Although an interest in urban architecture linked the four artists chosen by Heike Ander for 'No Swimming', it was not immediately obvious - many of them use traditional visual means and appear strongly committed to both personal imagery and individual approaches to thinking. It is the kind of art that was definitely conceived for exhibition rooms, not public spaces.

A question which particularly preoccupied urban developers a century ago was how to usefully integrate towns with nature. It led to the development of the Gartenstadt (garden town). A similar concern is evident in Pia Rönicke's videos, with their poetic, almost devout treatment of architectural objects and utopian Modernism. Interested in the links between town and nature, she chose Walter Gropius' housing scheme 'Törten' in Dessau (Somewhere Out There, 1998). Here, the inhabitants were given the opportunity of partial self-sufficiency by means of small gardens which were laid out in conjunction with the houses.
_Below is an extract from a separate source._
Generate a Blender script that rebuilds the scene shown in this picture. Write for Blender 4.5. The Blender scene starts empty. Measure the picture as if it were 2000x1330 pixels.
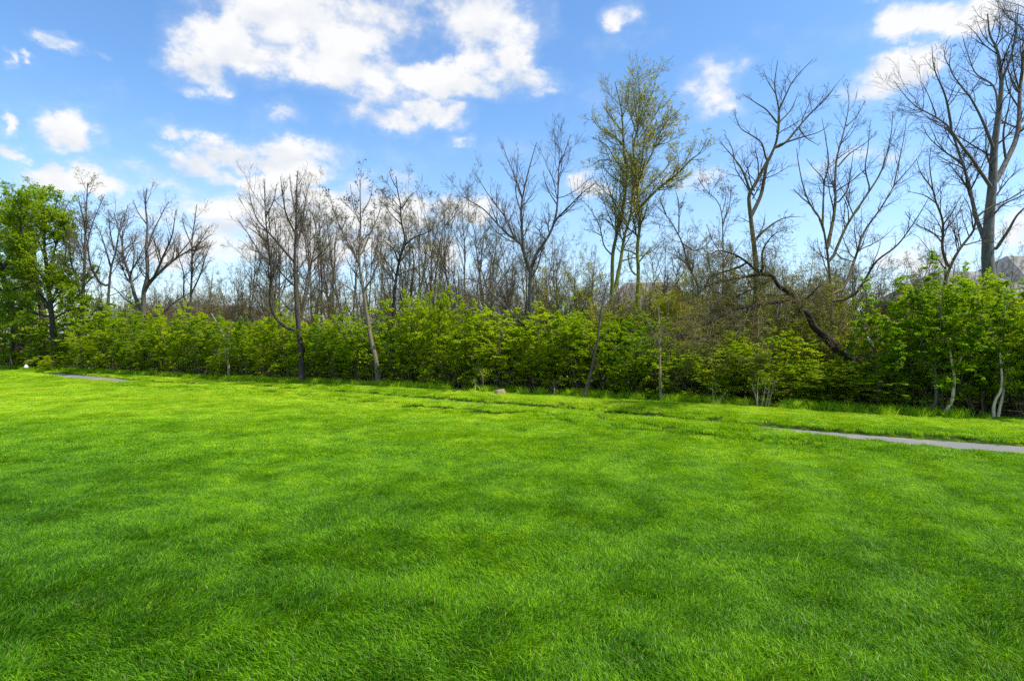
import bpy, math, random
import numpy as np
R_ = math.radians
rng = np.random.default_rng(7)
random.seed(7)
sc = bpy.context.scene
C = sc.collection
F = 1110.0      # focal length in pixels of the 2000 px wide photograph
HC = 2.0        # eye height above the lawn
CX, CY = 1000.0, 665.0

# ------------------------------------------------------------ camera
cam = bpy.data.cameras.new('camera')
cam.sensor_width = 36.0
cam.lens = 36.0 * F / 2000.0
cam.clip_start = 0.05
cam.clip_end = 3000.0
camo = bpy.data.objects.new('camera', cam)
C.objects.link(camo)
camo.location = (0, 0, HC)
camo.rotation_euler = (R_(90), 0, 0)
sc.camera = camo

# ------------------------------------------------------------ sun, sky
SUN_EL, SUN_AZ = R_(56), R_(105)          # azimuth clockwise from +Y (the view direction)
sun = bpy.data.lights.new('sun', 'SUN')
sun.energy = 5.0
sun.angle = R_(0.53)
sun.color = (1.0, 0.94, 0.84)
suno = bpy.data.objects.new('sun', sun)
C.objects.link(suno)
suno.rotation_euler = (R_(90) - SUN_EL, 0, R_(180) - SUN_AZ)
suno.location = (30, -10, 40)

EXPO = 0.5
SKY_STRENGTH = 0.12
w = bpy.data.worlds.new('World')
sc.world = w
w.use_nodes = True
wn, wl = w.node_tree.nodes, w.node_tree.links
wn.clear()
def WN(t, **k):
    n = wn.new(t)
    for a, b in k.items(): setattr(n, a, b)
    return n
def wmath(op, a, b=None, c=None, clamp=False):
    n = WN('ShaderNodeMath', operation=op, use_clamp=clamp)
    for i, v in enumerate((a, b, c)):
        if v is None: continue
        if isinstance(v, (int, float)): n.inputs[i].default_value = v
        else: wl.new(v, n.inputs[i])
    return n.outputs[0]
w_out = WN('ShaderNodeOutputWorld')
w_bg = WN('ShaderNodeBackground')
w_bg.inputs['Strength'].default_value = SKY_STRENGTH
sky = WN('ShaderNodeTexSky', sky_type='NISHITA')
sky.sun_disc = False
sky.sun_elevation = SUN_EL
sky.sun_rotation = SUN_AZ
sky.altitude = 300.0
sky.air_density = 1.0
sky.dust_density = 0.6
sky.ozone_density = 1.6
hsv = WN('ShaderNodeHueSaturation')
hsv.inputs['Saturation'].default_value = 1.20
hsv.inputs['Value'].default_value = 1.50
wl.new(sky.outputs[0], hsv.inputs['Color'])
tc = WN('ShaderNodeTexCoord')
sep = WN('ShaderNodeSeparateXYZ')
wl.new(tc.outputs['Generated'], sep.inputs[0])
dx, dy, dz = sep.outputs
az = wmath('ARCTAN2', dx, dy)
el = wmath('ARCSINE', dz)
# wind-torn edges: the clouds' outlines are pushed about by noise on the sphere of directions
def wnoise(scale, detail, rough, stretch=2.2, off=0.0):
    mp = WN('ShaderNodeMapping')
    mp.inputs['Scale'].default_value = (1, 1, stretch)
    mp.inputs['Location'].default_value = (off, off * 0.7, off * 1.3)
    wl.new(tc.outputs['Generated'], mp.inputs[0])
    n = WN('ShaderNodeTexNoise')
    n.inputs['Scale'].default_value = scale
    n.inputs['Detail'].default_value = detail
    n.inputs['Roughness'].default_value = rough
    wl.new(mp.outputs[0], n.inputs['Vector'])
    return n
nwarp = wnoise(7.5, 6, 0.6, 1.4)
sw = WN('ShaderNodeSeparateColor')
wl.new(nwarp.outputs['Color'], sw.inputs[0])
nwarp2 = wnoise(24.0, 4, 0.6, 1.3, 2.0)
sw2 = WN('ShaderNodeSeparateColor')
wl.new(nwarp2.outputs['Color'], sw2.inputs[0])
azj = wmath('MULTIPLY', wmath('SUBTRACT', sw2.outputs[0], 0.5), 0.055)
elj = wmath('MULTIPLY', wmath('SUBTRACT', sw2.outputs[1], 0.5), 0.045)
azw = wmath('ADD', wmath('ADD', az, azj), wmath('MULTIPLY', wmath('SUBTRACT', sw.outputs[0], 0.5), 0.085))
elw = wmath('ADD', wmath('ADD', el, elj), wmath('MULTIPLY', wmath('SUBTRACT', sw.outputs[1], 0.5), 0.065))
nfine = wnoise(9.0, 10, 0.60, 1.5)
nbig = wnoise(3.2, 7, 0.58, 3.0, 4.0)
# cloud banks: (centre x, centre y, half width, half height, weight) in the photograph, turned into directions
CLOUDS = [(620,50,190,85,1),(480,90,105,50,1),(395,140,62,36,1),(362,178,32,15,.8),(740,40,110,75,1),(690,130,110,48,1),
 (950,40,95,62,1),(975,110,62,62,1),(1000,168,80,26,.9),(1055,188,32,14,.7),(870,155,120,32,.95),(760,190,70,26,.5),
 (740,235,80,26,.9),(850,225,66,28,1),(436,176,20,8,.55),(566,217,30,16,.55),(320,260,36,17,.7),(140,268,50,32,.75),(172,288,28,20,.5),
 (10,240,16,16,.7),(16,302,26,12,.7),(105,75,40,10,.5),(130,92,34,9,.5),(40,105,12,7,.5),(200,108,18,5,.45),(2,105,14,11,.5),
 (370,325,62,22,1.20),(455,308,90,26,1.1),(600,300,84,28,1.1),(560,325,95,26,1.30),(645,315,32,26,.75),(340,352,96,22,.9),
 (480,352,120,18,1.05),(120,358,66,20,1.05),(205,362,60,20,.8),(700,385,70,26,.9),(520,395,110,30,.9),(600,412,190,44,1.40),(760,412,120,42,1.35),(880,408,95,26,1.25),
 (430,405,90,30,1.0),(500,440,150,36,1.0),(430,485,85,26,.7),(340,500,60,20,.5),(650,480,160,40,1.15),(820,480,120,30,.55),(900,275,16,9,.5),
 (1216,18,34,28,.75),(95,75,26,9,.6),(148,90,16,7,.55),(1395,150,52,40,.85),(1415,190,44,28,.75),(1452,132,26,20,.65),(1360,170,26,14,.6),(1800,38,84,34,1),
 (1900,20,90,44,1),(1975,0,80,50,1),(1735,152,58,28,.8),(1700,182,42,24,.7),(1790,128,30,20,.5),(1135,362,44,24,.85),
 (1345,352,52,24,.75),(1600,312,60,16,.6),(1705,300,62,18,.55),(1990,450,50,44,.75),(1790,490,80,30,.5),(1730,0,40,8,.5)]
acc = None
for (px, py, rx, ry, wt) in CLOUDS:
    a0 = math.atan((px - CX) / F)
    e0 = math.atan((CY - py) / F * math.cos(a0))
    ra = rx / F * math.cos(a0) ** 2 * 1.18
    re = ry / F * math.cos(a0) * math.cos(e0) ** 2 * 1.25
    q = wmath('MULTIPLY', wmath('SUBTRACT', azw, a0), 1 / ra)
    r = wmath('MULTIPLY', wmath('SUBTRACT', elw, e0), 1 / re)
    d2 = wmath('MULTIPLY_ADD', q, q, wmath('MULTIPLY', r, r))
    v = wmath('MULTIPLY_ADD', d2, -wt, wt)
    acc = v if acc is None else wmath('SMOOTH_MAX' if False else 'MAXIMUM', acc, v)
acc = wmath('MAXIMUM', acc, -0.9)
# further round and overhead the same broken cloud goes on at random
away = wmath('MAXIMUM', wmath('MULTIPLY', wmath('SUBTRACT', wmath('ABSOLUTE', az), 0.80), 4.0),
             wmath('MULTIPLY', wmath('SUBTRACT', el, 0.60), 4.0), clamp=True)
rand_c = wmath('MULTIPLY_ADD', nbig.outputs[0], 7.0, -3.9)
acc = wmath('MAXIMUM', acc, wmath('ADD', wmath('MULTIPLY', rand_c, away), wmath('MULTIPLY_ADD', away, 2.0, -2.0)))
dens = wmath('ADD', acc, wmath('MULTIPLY', wmath('SUBTRACT', nfine.outputs[0], 0.525), 4.6))
mr = WN('ShaderNodeMapRange', interpolation_type='SMOOTHSTEP')
wl.new(dens, mr.inputs[0])
mr.inputs[1].default_value = -0.18
mr.inputs[2].default_value = 0.85
skirt = WN('ShaderNodeMapRange', interpolation_type='SMOOTHSTEP')
wl.new(dens, skirt.inputs[0])
skirt.inputs[1].default_value = -1.15
skirt.inputs[2].default_value = 1.1
mask = wmath('MINIMUM', wmath('ADD', wmath('MULTIPLY', mr.outputs[0], 0.72), wmath('MULTIPLY', skirt.outputs[0], 0.32)), 0.98)
mask = wmath('MULTIPLY', mask, wmath('MULTIPLY', wmath('ADD', el, 0.02), 25.0, clamp=True))
cr = WN('ShaderNodeValToRGB')
cr.color_ramp.elements[0].position = 0.10
cr.color_ramp.elements[1].position = 0.75
cr.color_ramp.elements[0].color = (0.72, 0.78, 0.88, 1)
cr.color_ramp.elements[1].color = (1.0, 1.0, 1.0, 1)
# the side of each billow away from the light is greyer: compare the cloud with itself a little higher up
nup = wn.new('ShaderNodeTexNoise'); mpu = WN('ShaderNodeMapping')
mpu.inputs['Scale'].default_value = (1, 1, 1.5); mpu.inputs['Location'].default_value = (0.0, 0.0, 0.035)
wl.new(tc.outputs['Generated'], mpu.inputs[0]); wl.new(mpu.outputs[0], nup.inputs['Vector'])
nup.inputs['Scale'].default_value = 9.0; nup.inputs['Detail'].default_value = 4; nup.inputs['Roughness'].default_value = 0.5
nlo = wn.new('ShaderNodeTexNoise'); mpl = WN('ShaderNodeMapping')
mpl.inputs['Scale'].default_value = (1, 1, 1.5)
wl.new(tc.outputs['Generated'], mpl.inputs[0]); wl.new(mpl.outputs[0], nlo.inputs['Vector'])
nlo.inputs['Scale'].default_value = 9.0; nlo.inputs['Detail'].default_value = 4; nlo.inputs['Roughness'].default_value = 0.5
lit = wmath('MULTIPLY_ADD', wmath('SUBTRACT', nlo.outputs[0], nup.outputs[0]), 2.6, 0.62)
nsh = wnoise(5.5, 7, 0.5, 1.6, 9.0)
wl.new(lit, cr.inputs[0]) if True else wl.new(wmath('ADD', wmath('MULTIPLY', dens, 0.35), wmath('MULTIPLY_ADD', nsh.outputs[0], 1.8, -0.65)), cr.inputs[0])
cs = WN('ShaderNodeVectorMath', operation='SCALE')
cs.inputs['Scale'].default_value = 1.0 / SKY_STRENGTH / 2 ** EXPO
wl.new(cr.outputs[0], cs.inputs[0])
mix = WN('ShaderNodeMix', data_type='RGBA')
wl.new(mask, mix.inputs[0])
hz = wmath('POWER', wmath('SUBTRACT', 1.0, wmath('MULTIPLY', wmath('MAXIMUM', el, 0.0), 2.4), clamp=True), 2.0)
hmx = WN('ShaderNodeMix', data_type='RGBA')
wl.new(wmath('MULTIPLY', hz, 0.62), hmx.inputs[0])
wl.new(hsv.outputs[0], hmx.inputs[6])
hk = 1.0 / SKY_STRENGTH / 2 ** EXPO
hmx.inputs[7].default_value = (0.60 * hk, 0.75 * hk, 0.95 * hk, 1)
wl.new(hmx.outputs[2], mix.inputs[6])
wl.new(cs.outputs[0], mix.inputs[7])
wl.new(mix.outputs[2], w_bg.inputs['Color'])
wl.new(w_bg.outputs[0], w_out.inputs[0])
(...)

Rönicke's dramaturgy is not built on cinematic sequences but on super-impositions and slow tracking shots along static images. By manipulating these images digitally, she installed her strange visions, like rice fields, on the roofs of skyscrapers by Mies van der Rohe (Outside the Living Room, 2000).

Determining the limits of what is feasible, the city Brasilia was built in the middle of the jungle. Sean Snyder's colour photographs, Brasilia (2000), look like selective planning: what has happened in terms of architecture and sociology since the capital of Brazil was founded? What has remained of the planner's original intentions? Snyder juxtaposes the state of the early buildings, ambitious in terms of urban planning, with contemporary council houses. Next to expressways, paths have emerged, lending meadows a structure and pointing towards the fact that sufficient pavements for the inhabitants had simply been forgotten. As with so many images of failed utopias, Snyder's work evokes melancholic emotions.
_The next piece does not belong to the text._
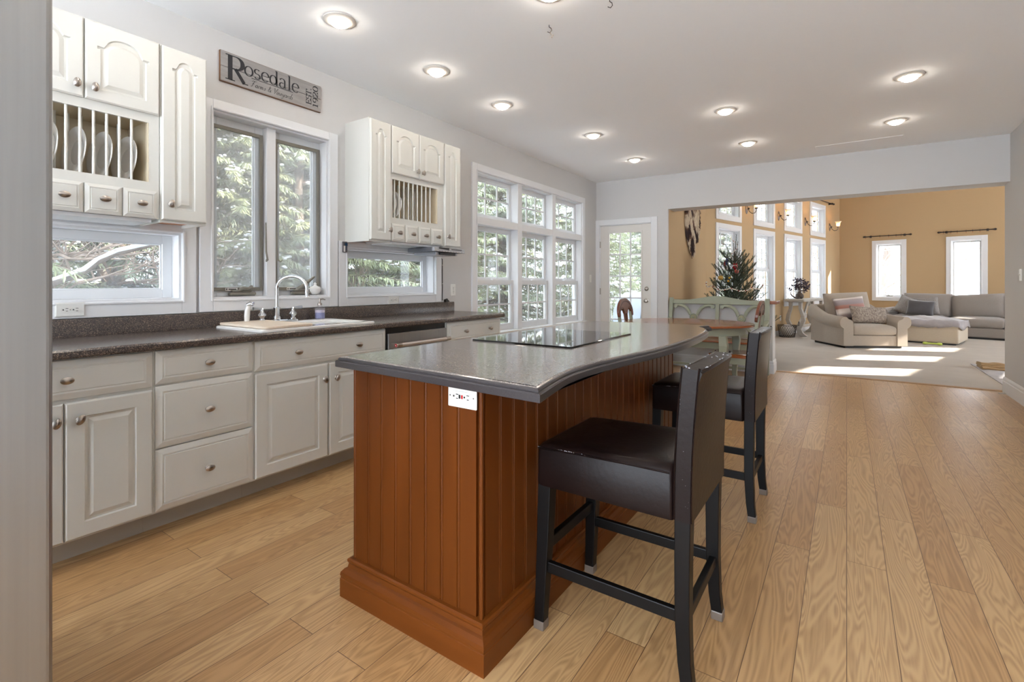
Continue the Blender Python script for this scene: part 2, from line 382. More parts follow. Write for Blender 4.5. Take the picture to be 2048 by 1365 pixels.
# living room
WQ = [(-7.131, -6.084), (-5.528, -4.459), (-3.929, -2.842), (-2.302, -1.194)]
CW = 0.10
holes = []
for a, b in WQ: holes += [(a+CW, b-CW, 0.66+CW, 2.34-CW), (a+CW, b-CW, 2.41+CW, 3.26-CW)]
struct(wall_mb(WWm, -7.49, 0.16, 0, 4.6, 0.16, holes).build('wall_living_left', M_gold), 'golden tan wall of tall windows')
FP = [(0.759, 1.495), (2.27, 3.012), (4.7, 5.44)]
fh = [(a+CW, b-CW, 0.73+CW, 2.34-CW) for a, b in FP]
struct(wall_mb(FWm, -0.16, PR+0.16, 0, 4.6, 0.16, fh).build('wall_living_far', M_gold), 'golden tan wall behind the sofa')
RWH = []
for g in (0.45, 2.10, 3.85, 5.60):
    RWH += [(g-0.13, g+0.77, 0.66+CW, 2.34), (g-0.13, g+0.77, 2.75, 3.47)]
struct(wall_mb(RWm, -0.16, 8.75, 0, 4.6, 0.16, RWH).build('wall_living_right', M_gold), 'golden tan wall on the sunny side')
mb = MB(); a, b = LP(4.0, -8.45), LP(PR+0.2, -8.45); c, d = LP(PR+0.2, -8.65), LP(4.0, -8.65)
mb.rings([[a, b, c, d], [p+Vector((0, 0, 4.6)) for p in (a, b, c, d)]]); struct(mb.build('wall_living_near', M_gold))
mb = MB(); mb.box(1.50, 1.75, 7.38, 7.55, 0, 4.6); struct(mb.build('wall_living_corner', M_gold))
mb = MB(); mb.box(1.42, 1.6, 7.25, 7.40, CZ+0.1, 4.6)
# baseboards
def base_prof(mb, path, out, h=0.17, t=0.016):
    pr = [(0, 0), (t, 0), (t, h*0.72), (t*0.75, h*0.76), (t*0.75, h*0.9), (t*0.3, h), (0, h)]
    loops = []
    for k, (p, o) in enumerate(zip(path, out)):
        loops.append([(p[0]+o[0]*d, p[1]+o[1]*d, z) for d, z in pr])
    return mb.rings(loops)
mb = MB(); base_prof(mb, [(1.42, -2.5), (1.42, 7.42), (1.6, 7.42)], [(-1, 0), (-1, 1), (0, 1)]); struct(mb.build('baseboard_right', M_trim))
mb = MB(); base_prof(mb, [(-2.1, 7.20), (-0.80, 7.20), (-0.80, 7.47), (-2.1, 7.47)], [(0, -1), (1, -1), (1, 1), (0, 1)]); struct(mb.build('baseboard_half', M_trim))
mb = MB(); base_prof(mb, [(FA @ Vector((0.96, 0, 0)))[:2], (FA @ Vector((1.10, 0, 0)))[:2]], [(0, -1), (0, -1)]); struct(mb.build('baseboard_far', M_trim))
def base_M(name, M, a0, a1, h=0.12):
    mb = MB(M); mb.box(a0, a1, 0, h, 0, 0.015); struct(mb.build(name, M_trim, bev=0.004))
base_M('baseboard_living_left', WWm, -7.45, 0); base_M('baseboard_living_far', FWm, 0, PR)

# ---------------------------------------------------------------- kitchen windows
wA = window('window_1', LW, (0.19, 1.343, 1.007, 1.545), OPA, 0.12, 'low wide window under the plate rack cabinet beside the refrigerator')
sash(wA, LW, OPA[0]+.012, OPA[1]-.012, OPA[2]+.012, OPA[3]-.012, -0.12, w=0.05)
wC = window('window_3', LW, (2.34, 3.489, 1.007, 1.515), OPC, 0.12, 'low wide window under the second plate rack cabinet')
sash(wC, LW, OPC[0]+.012, OPC[1]-.012, OPC[2]+.012, OPC[3]-.012, -0.12, w=0.05)
wB = window('window_2', LW, (1.36, 2.33, 1.01, 2.325), OPB, 0.12, 'casement pair over the sink with taupe screen frames')
mb = MB(LW); mb.box(1.803, 1.868, OPB[2]+.01, OPB[3]-.01, -0.12, -0.035); mb.build('window_mullion', M_trim, wB, bev=0.003)
for k, (a0, a1) in enumerate(((OPB[0]+.012, 1.803), (1.868, OPB[1]-.012))):
    sash(wB, LW, a0, a1, OPB[2]+.012, OPB[3]-.012, -0.118, w=0.055, t=0.03)
    mb = MB(LW); frame4(mb, a0+.008, a1-.008, 1.135, 2.20, 0.022, 0.022, 0.024, 0.024, -0.084, -0.068)
    sf = mb.build('screen_frame', M_grey, wB, bev=0.002)
    mb = MB(LW); mb.box(a0+.03, a1-.03, 1.158, 2.177, -0.079, -0.0775); mb.build('screen_mesh', M_screen, sf)
    c = (a0+a1)/2+0.02
    mb = MB(LW); mb.box(c-0.085, c+0.085, 1.105, 1.127, -0.068, -0.03); mb.box(c-0.07, c+0.06, 1.127, 1.143, -0.066, -0.036)
    cr = mb.build('crank_housing', M_grey, wB, bev=0.008)
    mb = MB(LW)
    if k == 0: mb.tube([(c-.02, 1.14, -.045), (c, 1.155, -.03), (c+.03, 1.15, -.03), (c+.055, 1.165, -.035)], [.014, .013, .009, .011], 10)
    else: mb.tube([(c-.035, 1.14, -.05), (c-.01, 1.165, -.035), (c+.04, 1.20, -.03), (c+.085, 1.235, -.028)], [.014, .014, .012, .007], 10)
    mb.build('crank_handle', M_grey, cr, smooth=50)
    y = 1.80-0.004 if k == 0 else 1.871
    mb = MB(LW); mb.tube([(y, 1.60, -.034), (y, 1.40, -.030), (y+(0.006 if k == 0 else 0.004), 1.345, -.022), (y+.02*(1 if k else -0.4), 1.335, -.012), (y+.024*(1 if k else -.4), 1.35, -.004)], [.004, .007, .0075, .0065, .005], 8, flat=0.7)
    mb.build('sash_lock', M_grey, wB, smooth=50)
    mb = MB(LW); mb.box(a0+.10, a0+.175, 1.137, 1.156, -0.068, -0.0665); st = mb.build('rating_sticker', M_outlet, wB)
    mb = MB(LW); mb.box(a0+.104, a0+.112, 1.141, 1.152, -0.0667, -0.0660); mb.box(a0+.118, a0+.168, 1.143, 1.150, -0.0667, -0.0660); mb.box(a0+.18, a0+.21, 1.139, 1.155, -0.0672, -0.0660); mb.build('sticker_print', M_slot, wB)
wD = window('window_4', LW, (3.96, 6.617, 0.555, 2.457), OPD, 0.13, 'large three bay window with divided lights beside the dining table')
mb = MB(LW)
for a0, a1 in ((4.825, 4.915), (5.65, 5.74)): mb.box(a0, a1, OPD[2], OPD[3], -0.13, 0.012)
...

Danish artist Henrik Olesen is interested in invisible boundaries. A pile of paper sheets listing the judicial representation of homosexuals as criminals (Homosexual Rights Around The World, 2000), refers to a boundary which exists in those parts of the world where the death penalty is enforced for homosexuality. Olesen's intrusions into the Kunstverein's architecture - using second-hand, partly painted wooden panels which the artist found in the gallery's storage room - restricted one passageway and completely blocked another.

Also on show was a series of photographs by the late Klaus Hohlfeld - Taucher (Diver, 1987-90), Vogel (Bird, 1990), Hunger (1987) and Hoser (Trousers, 1987)- for which he set letters into polystyrene, thus creating an unusual link between image and text. They are often as tautological as they are contrary and satirical. Similar hybrid paper objects, small sculptures and reliefs were presented in display cases. Being smaller in scale and more bizarre than ordinary architectural models, they were by no means functional in the conventional sense of the word. It is as if these miniatures were mixtures of circuit diagrams and town models: different perspectives are employed and sensory references deliberately perforated.

Although the works presented in 'No Swimming' distinguished themselves by an interesting sensibility and poetic potential, what was missing was the unpredictable and unexpected angle suggested by the mysterious title of the show.